The leaders of the United States, Canada, and Mexico in a joint announcement Wednesday committed to powering their nations with 50 percent “clean power,” including carbon capture and storage, by 2025. Presidents Barack Obama, and Enrique Peña Nieto of Mexico, and Prime Minister Justin Trudeau of Canada, met in Ottawa for the North America Leaders’ Summit.
The new commitment is intended to help the nations reach their respective pledges under the Paris climate agreement. “As we implement our respective Nationally-Determined Contributions, we will cooperate on climate mitigation and adaptation, focusing in particular on highly integrated sectors, shared ecosystems, human health and disaster risk-reduction efforts,” the announcement says.
Under the Paris Agreement, the U.S. pledged to cut its greenhouse gas emissions 26-28 percent by 2025. Canada has promised to reduce its emissions by 30 percent by 2030 and Mexico has pledged to reduce its emissions by at least 25 percent by 2030. “North America has the capacity, resources and the moral imperative to show strong leadership building on the Paris Agreement and promoting its early entry into force,” the agreement says.
All three nations also restated their intention to formally join the Paris Agreement by the end of the year. The agreement will come into force following ratification by 55 nations representing 55 percent of the world’s emissions. Currently, 18 nations representing .18 percent of global greenhouse gas emissions have ratified the agreement. If the U.S., Mexico, and Canada join that percentage would jump to 21.72.
“We can help lead the world to meet this threat. Already, together in Paris, we achieved the most ambitious agreement in history to fight climate change. Now, let’s bring it into force this year,” Obama said in a speech Wednesday to the Canadian Parliament.
The new announcement defines “clean energy” as power generated from renewable sources, nuclear power, and carbon capture and storage technologies on fossil fuel power generation.
“To support the goal of 50 percent clean power generation, the three countries plan a range of initiatives, including cutting power waste by aligning ten appliance efficiency standards or test procedures by 2019, 5,000 megawatts of cross-border transmission projects to facilitate deployment of clean power, a joint study of the opportunities and impacts of adding more renewables to the electric grid on a continental basis, and the greening of government operations to 100 percent clean energy by 2025,” Jason Furman, chairman of the Council of Economic Advisers and Brian Deese, senior adviser to the president on climate, conservation, and energy policy, wrote in a blog post Wednesday.
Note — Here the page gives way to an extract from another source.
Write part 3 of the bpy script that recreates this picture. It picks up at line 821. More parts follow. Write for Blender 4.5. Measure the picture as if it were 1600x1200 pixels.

The new clean energy target will build on a transition already in process within the energy markets of all three countries, the two officials wrote. “Deployment of clean energy is growing at an unprecedented pace and the cost of new technologies is plummeting,” according to Furman and Deese.
Not everyone was thrilled with the announcement. The American Coalition for Clean Coal Electricity called into question the inclusion of CCS in the pledge, saying that it is not feasible in the U.S. due to regulation. “[T]here are no scalable plants anywhere in the world with CCS and none will ever be built in this country thanks to regulations promulgated by this Administration. So the question is, just where will all this low- or zero-carbon energy come from? Certainly not rainbows and unicorns which one would have to [have] pockets full of to meet these pie in-the-sky commitments,” Laura Sheehan, ACCCE senior vice president of communications, said in a written statement,
Canada is home to the world’s first commercial-scale CCS project on a post-combustion coal-fired power plant at SaskPower’s Boundary Dam Unit 3 plant.